Xi-Obama summit stabilizes Sino-US Ties

As Chinese President Xi Jinping just concluded his first state visit to the U.S., a senior U.S. China expert says the summit between President Xi and his U.S. counterpart, Barack Obama, has exceeded expectations.

China Report has the details.

Chinese President Xi Jinping’s state visit to the U.S. will help further stabilize the relations between the two countries.

That is according to Douglas Paal, vice president for studies at the Carnegie Endowment for International Peace.

SOUNDBITE (ENGLISH) DOUGLAS PAAL, Carnegie Endowment for Int’l Peace
“I think it achieved those expectations and maybe exceeded those expectations a little bit.

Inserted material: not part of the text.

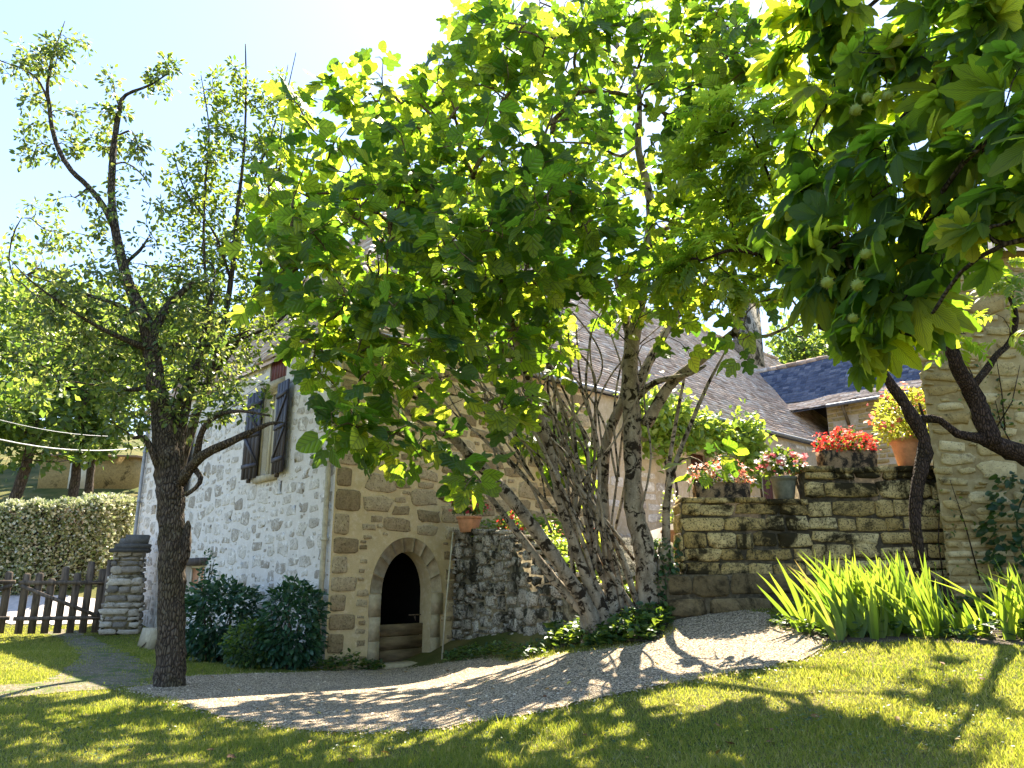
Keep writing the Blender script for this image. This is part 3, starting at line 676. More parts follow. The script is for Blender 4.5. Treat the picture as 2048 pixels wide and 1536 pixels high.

The goal is to stabilize the U.S.-China relations as the U.S. enters what will be two years or more of really turbulent domestic politics and a transition to a new administration.”

Paal was referring to the 2016 U.S. presidential elections, during which the U.S. ties with China is expected to become one of the hot topics in the debates held by presidential candidates.

SOUNDBITE (ENGLISH) DOUGLAS PAAL, Carnegie Endowment for Int’l Peace
“And in those times, China relations will be buffeted in our political circles here by all kinds of pressures, and statements and facts and non-facts uttered in the political campaigns. So we need the leaders to have some reasonable understanding of the limits of what they are going to do and the things they will not do. But I think that was largely achieved.”

President Xi held two rounds of meetings with Obama, in addition to a private dinner.

The two presidents reached a series of consensus and agreements on managing differences and deepening cooperation on dealing with major challenges, such as combating climate change, aiding global development and promoting bilateral people’s exchange.

Paal said the agreement by the two leaders to start a high-level dialogue and a hot line on cyber security is an “additional unexpected benefit.”

The first meeting of the cyber dialogue is to be held by the end of this year and will occur twice per year thereafter.

Going forward, Paal expected more interactions between the two presidents.

He also lauded the agreement by the two sides to increase cooperation on combating climate change.

Meanwhile, Paal urged the U.S. to figure out a way to absorb, but to resist or contain, the rise of China.

SOUNDBITE (ENGLISH) DOUGLAS PAAL, Carnegie Endowment for Int’l Peace
“People talk about the Thucydides trap and the likelihood of the two countries coming into conflict, and of China pushing the U.S. out of Asia and of the U.S. resisting China’s rise in Asia, but those are all poor formulas for the challenge that faces leaders now.”